Now, why would we expect that this game should suddenly stop at Jesus
and that Jesus is the revelation for all time? Perchance we should have
gone with Mohammed during Islam's ascendancy? Don't anyone give me a
bunch of milarky about Islam having a contradictory theology with that
of Christianity. Christianity clearly had a different theology than
Judaism and Paul thinks that is ok. Maybe Jesus was merely a stepping
stone. Maybe God didn't communicate the holw truth. Paul writes:

        "It is then out of respect for the heart condition of those to
whom He spoke that God sometimes drew back from telling the absolute
truth. Rather than forcing upon men with culturally weakened moral or
intellectual capacities the unbearable light of pure truth. He
condescended to adjust His revelatory lesson to their mistaken views. He
gave them milk until they were ready for solid food (John 16:12; I
Corinthians 3:1,2; Galatians 3:23-4:7) and sometimes that milk was a
watered down compromise with the pure truth (Matthew 17:25-27; 19:8;
Acts 16:3)." Paul Seely, Inerrant Wisdom, (Portland: Evangelical Reform,
1989), p. 200

So maybe in a fit of accomodational feelings, God accomodated the idea
that Jesus was God's son. And this accomodation was done because of the
numerous mystic religions around in the 1st century church? Why is that
untrue? (I find that few on your side actually try to answer these
questions). Maybe God came in later and tried to fix the
misunderstanding and inspired Mohammed to write:

"4.171": O followers of the Book! do not exceed the limits in your
religion, and do not speak (lies) against Allah, but (speak) the truth;
the Messiah, Isa son of Marium is only an apostle of Allah and His Word
which He communicated to Marium and a spirit from Him; believe therefore
in Allah and His apostles, and say not, Three. Desist, it is better for
you; Allah is only one God; far be It from His glory that He should have
a son, whatever is in the heavens and whatever is in the earth is His,
and Allah is sufficient for a Protector.

And then of course, we must not forget that Islam wouldn't stop the game
either so along comes Joseph Smith who fixes that really inconvenient
rule that we can't become gods someday.

And in the last century, Sun Myung Moon comes along to complete Jesus'
failed mission.

I have left out the accomodations God made to Zoroaster and other great
religious leaders, like the Baha'ullah.

God is still fixing all the accomodationalist problems he created when
he started this accomodationalist game he plays with humanity. The
problem I have with this longstanding game is that I can't figure out
what is and isn't accomodation. Y'all are on a vast trackless desert
of shifting epistemological sand. What is true today, theologically
isn't true tomorrow.

Until someone on that side of this debate actually answers in a cogent
manner the following questions, I will think y'all a wee bit mad.

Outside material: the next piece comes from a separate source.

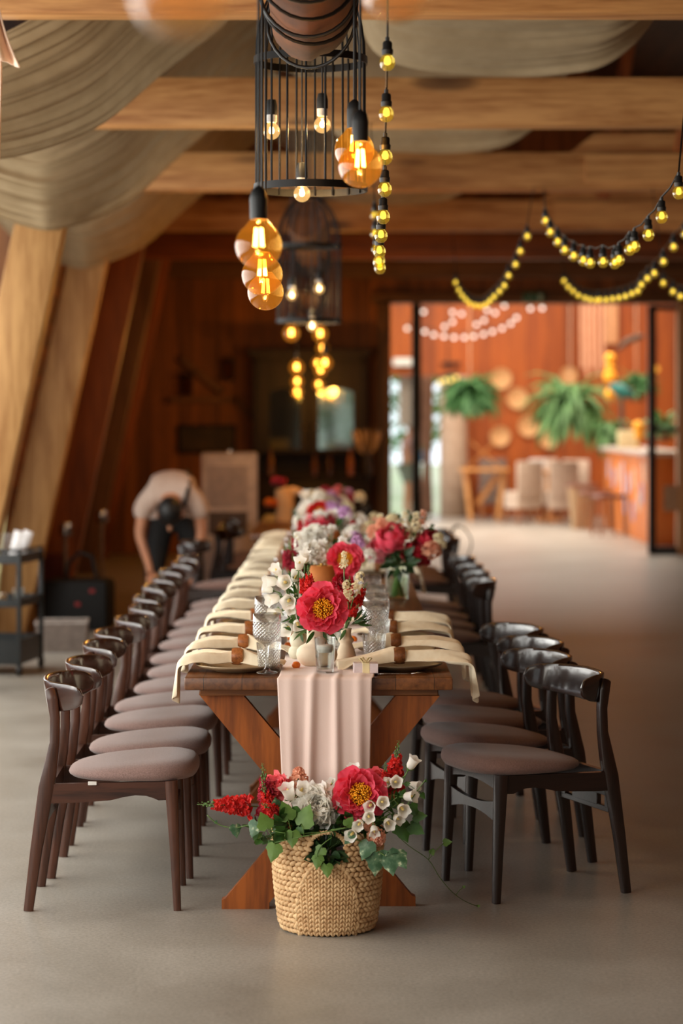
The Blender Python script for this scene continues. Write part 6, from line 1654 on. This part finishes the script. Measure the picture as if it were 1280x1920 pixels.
for s in (-1, 1): obj('slat', MB().add(beam((-.26 * s, .03 * s, .012), (.2 * s, .03 * s, .42), .03, .02, .003)), LW_, r)
LINC = simple('linen_slipcover', (198, 176, 156), .85, c2=(182, 158, 138), scale=12)
GREYC = simple('dark_slipcover', (112, 92, 80), .85, c2=(96, 78, 68), scale=12)
WLEG = wood('far_chair_leg', (170, 110, 66), (128, 78, 44), 'z', 9, .5)
def dchair(px, d, rz, m, label, w_=.44):
    r = thing('slipcovered_chair', label, 'chair', ((px - 640) * d / 4500, d, 0), rz, 'chairs in the far room')
    obj('seat', MB().add(box((0, 0, .42), (w_, .44, .12), .03)), m, r); obj('skirt', MB().add(box((0, 0, .30), (w_ * .96, .42, .16), .01)), m, r)
    obj('backrest', MB().add(box((0, .21, .66), (w_, .06, .56), .025)), m, r)
    for sx in (-1, 1):
        for sy in (-1, 1): obj('leg', MB().add(beam((sx * w_ * .42, sy * .19, .26), (sx * w_ * .46, sy * .22, 0), .035, .035, .004)), WLEG, r)
    return r
dchair(980, 36.3, radians(205), LINC, 'pale linen covered chair with its back to the camera, between the far tables')
dchair(925, 38.2, radians(0), GREYC, 'dark brown covered chair behind the light wooden trestle table')
dchair(1052, 36.2, radians(185), LINC, 'pale linen covered chair right of the round far table')
dchair(1085, 37.6, radians(160), LINC, 'pale linen covered chair below the palm leaves')
dchair(1022, 38.2, radians(0), LINC, 'pale linen covered chair behind the round far table')
# taupe bin and stools
r = thing('litter_bin', 'tapered taupe bin with brown lid on the pale far floor', 'bin', ((1091 - 640) * 34.6 / 4500, 34.6, 0))
obj('body', MB().add(tube([(0, 0, 0), (0, 0, .60)], [.15, .2], 24, sq=True)), simple('taupe', (176, 142, 104), .7), r, angle=50); obj('lid', MB().add(tube([(0, 0, .6), (0, 0, .64)], [.22, .21], 24, sq=True)), simple('brown_lid', (120, 72, 52), .6), r, angle=50)
for (px, d, lab) in ((1135, 34.2, 'brown bar stool beside the taupe bin'), (1166, 32.6, 'brown bar stool close to the bar front')):
    r = thing('bar_stool', lab, 'stool', (3.60 if d > 33 else 3.62, d, 0), .3, 'bar stools')
    obj('seat', MB().add(box((0, 0, .53), (.38, .34, .06), .015)), simple('stool_brown', (120, 74, 56), .5), r)
    for sx in (-1, 1):
        for sy in (-1, 1): obj('leg', MB().add(beam((sx * .14, sy * .12, .5), (sx * .17, sy * .15, 0), .03, .03, .003)), WLEG, r)
# bar
BARW = wood('bar_front', (224, 128, 48), (186, 96, 30), 'z', 4, .5, boards=('y', .14))
r = thing('bar_counter', 'orange wooden bar counter with pinned notes right in the far room', 'bar', (4.12, 32.6, 0))
obj('front', MB().add(box((0, 0, .56), (.5, 5.4, 1.12), .006)), BARW, r); obj('worktop', MB().add(box((-.03, 0, 1.15), (.64, 5.6, .06), .01)), simple('stone_top', (196, 180, 168), .4), r)
rn = random.Random(9)
for k, (yy, zz) in enumerate(((-1.7, .62), (-1.4, .5), (-.9, .8), (-.3, .72), (.1, .42), (.4, .86), (.9, .8), (1.5, .74), (2.1, .86), (-1.9, .9), (.3, .6), (-.8, .36))):
    o = obj('pinned_note', MB().add(box((3.862, 32.6 + yy, zz), (.006, .2, .26))), simple('note_%d' % k, rn.choice([(206, 190, 200), (176, 176, 206), (226, 196, 170), (150, 150, 186)]), .8)); tag(o, 'small paper note pinned to the bar front, %s in the list by distance' % ORD[k] if False else 'paper note pinned on the orange bar front', 'note', 'notes pinned on the bar front')
r = thing('cream_lightbox', 'cream box sign on the bar counter', 'sign', (at(1177, 830, 33.0).x, 33.0, 1.181)); obj('case', MB().add(box((0, 0, .12), (.28, .14, .24), .012)), simple('cream_case', (226, 208, 160), .5), r)
obj('handle', MB().add(tube([(-.08, 0, .23), (-.06, 0, .30), (.06, 0, .30), (.08, 0, .23)], .01, 6)), BLACKM, r)
YEL = simple('yellow_lantern', (244, 176, 28), .6, c2=(232, 150, 14))
p = at(1143, 575, 34); r = thing('lantern_garland', 'vertical garland of yellow lanterns hanging left of the teal bird', 'garland', (p.x, 34, p.z))
obj('cord', MB().add(tube([(0, 0, 5.68 - p.z), (0, 0, -1.25)], .006, 5)), CABLE, r)
for py, s_ in ((672, .075), (690, .07), (706, .095), (738, .075)): obj('lantern', MB().add(ball((0, 0, at(0, py, 34).z - p.z), (s_, s_, s_ * 1.05), 14, 9)), YEL, r, angle=180)
r = thing('yellow_lamp', 'yellow globe ornament on the bar beside the cream box sign', 'ornament', (at(1196, 0, 32.4).x, 32.4, 1.181))
obj('globe', MB().add(ball((0, 0, .30), .075, 14, 9)).add(ball((0, 0, .19), (.06, .06, .06), 14, 9)), YEL, r, angle=180); obj('stand', MB().add(lathe([(0, 0), (.05, 0), (.05, .015), (.012, .03), (.012, .14), (0, .14)], 14)), BRASS, r)
p = at(1166, 733, 33.6); r = thing('teal_bird', 'teal bird shaped ornament on a dark perch above the bar', 'ornament', (p.x, 33.6, 1.181))
TEAL = simple('teal', (22, 112, 104), .6); h_ = p.z - 1.181
obj('body', MB().add(tube([(-.13, 0, h_ + .05), (-.06, 0, h_ + .03), (.05, 0, h_ - .03), (.16, 0, h_ - .07)], [.05, .09, .085, .03], 14)).add(ball((-.12, 0, h_ + .05), .065, 12, 8)), TEAL, r, angle=180)
obj('perch', MB().add(tube([(0, 0, 0), (.0, 0, h_)], .03, 8)), BARK, r)
o = obj('driftwood_branch', MB().add(tube([at(1158, 655, 34.5), at(1175, 640, 34.5), at(1195, 632, 34.5), at(1208, 630, 34.5)], [.02, .05, .045, .02], 8)).add(tube([at(1185, 636, 34.5), Vector((at(1185, 636, 34.5).x, 34.5, 5.69))], .006, 5)), BARK, angle=180); tag(o, 'dark driftwood branch hanging above the teal bird', 'branch')
o = obj('wall_panel', MB().add(box((0, 0, 0), (.2, .04, .7), .01)), simple('pale_peach_panel', (232, 170, 118), .7), None, at(1146, 604, 38.8)); tag(o, 'pale peach panel high on the far wall behind the lanterns', 'panel')
# person outside
def person_outside(x, y):
    r = thing('person', 'person outside in dark cap, pink top and grey shorts carrying a blue cloth', 'person', (x, y, -.07), radians(70))
    k = .93
    V = [(0, 0, .92), (0, 0, 1.08), (0, -.02, 1.25), (0, -.03, 1.40), (0, -.05, 1.48), (0, -.06, 1.56), (0, -.065, 1.64),
         (.16, -.03, 1.37), (.21, -.02, 1.12), (.19, -.18, .98), (.18, -.24, .96), (-.16, -.03, 1.37), (-.21, -.02, 1.12), (-.19, -.18, .98), (-.18, -.24, .96),
         (.09, 0, .86), (.10, -.02, .48), (.10, .02, .08), (.11, -.10, .03), (-.09, 0, .86), (-.10, -.02, .48), (-.10, .02, .08), (-.11, -.10, .03)]
    V = [(a * k, b_ * k, c * k) for a, b_, c in V]
    E = [(0, 1), (1, 2), (2, 3), (3, 4), (4, 5), (5, 6), (3, 7), (7, 8), (8, 9), (9, 10), (3, 11), (11, 12), (12, 13), (13, 14), (0, 15), (15, 16), (16, 17), (17, 18), (0, 19), (19, 20), (20, 21), (21, 22)]
    R = [.12, .11, .13, .09, .05, .08, .075, .06, .042, .032, .03, .06, .042, .032, .03, .085, .055, .04, .035, .085, .055, .04, .035]
    skin_body('body', SKIN, V, E, R, r)
    skin_body('top', simple('pink_top', (200, 150, 140), .8), [(0, 0, .88), (0, -.01, 1.1), (0, -.03, 1.29), (.15, -.03, 1.27), (.19, -.02, 1.14), (-.15, -.03, 1.27), (-.19, -.02, 1.14)], [(0, 1), (1, 2), (2, 3), (3, 4), (2, 5), (5, 6)], [.13, .135, .135, .075, .06, .075, .06], r)
    skin_body('shorts', simple('grey_shorts', (120, 124, 114), .8), [(0, 0, .86), (.09, 0, .78), (.10, -.01, .52), (-.09, 0, .78), (-.10, -.01, .52)], [(0, 1), (1, 2), (0, 3), (3, 4)], [.14, .105, .085, .105, .085], r)
    obj('cap', MB().add(ball((0, -.06, 1.54), (.095, .10, .07), 16, 10)).add(ball((0, -.16, 1.53), (.07, .08, .012), 12, 6)), simple('dark_cap', (52, 40, 38), .8), r, angle=180)
    obj('blue_cloth', MB().add(box((.0, -.26, 1.0), (.34, .12, .2), .05)), simple('blue_cloth', (66, 150, 196), .8), r, angle=180)
person_outside((764 - 640) * 41.5 / 4500, 41.5)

1. Why does accommodation only apply to JudeoChristianity?
2. Why do we know that accomodational revelations have stopped?
3. How do I tell what is and isn't accommodation other than my personal
feelings of what is and isn't?
4. Where in the Scripture (indeed any scripture from any religion) does
it say God accommodates? (Paul's examples in his book are not
satisfactory for me--the case of divorce)
5. What is truth and is it possible to attain it under this shifting
sand epistemology?

>
> We today could still benefit spiritually from such ad hoc
> words because we could imagine ourselves in the place of
> those ancient Hebrews and hear God speaking to us; or we
> could at least benefit from seeing how God has acted in other
> historical times in such a way as to lead eventually to a
> fuller revelation of himself.
>
> A great many portions of the Bible in fact must be read in
> something like that way if they are to be of spiritual
> benefit for people today.
> Examples: Ezekiel 28, a prophecy against Tyre; Ezekiel 29, a
> prophecy against Egypt. (Interestingly, neither of these
> prophecies seems to have benefited from historical
> fulfillment! If anyone knows otherwise, I'd be interested.)

My problem with the approach above is that you want to read it some way
to ensure that it is true. You don't seem to give consideration to the
fact that it might be false--totally false, unfullfilled. To me, such a
failed prophecy should be taken as evidence that it isn't divinely
inspired. An atheist would say that that is a good reason not to
believe the Bible but strangely Christians don't think that is an
appropriate response. There are possiblities--it will happen in the
future (maybe when global warming shuts down the rainfall that feeds the
Nile--see how long Egypt lasts then). Maybe it is a later-but
pre-christian addition). But one possibility surely is that it simply
might be false.

What I find so odd on your side of this equation is that you assume that
Christianity is a self-contained system which doesn't have to interact
with the possibliity that another religion might be true. And when one
so easily picks and chooses things to be true and false in Scripture
y'all never explain how you know it is true, except by existentializing
it. We have been that road. But I also don't think y'all think through
the implications of the noisy communications channel.

>
> The point: God's objective may not have been what you think
> it was. If so, you might be trying to get the wrong kinds of
> information from those narratives. In other words, the
> problem would not be God's failure but rather inappropriate
> human expectations.
>

And why exactly should I then automatically assume that God's intention
was as you describe it? Just because I might be wrong doesn't
automaticaly make you correct. The whole thing might be farce. This is
another question I would like to see addressed and actually answered.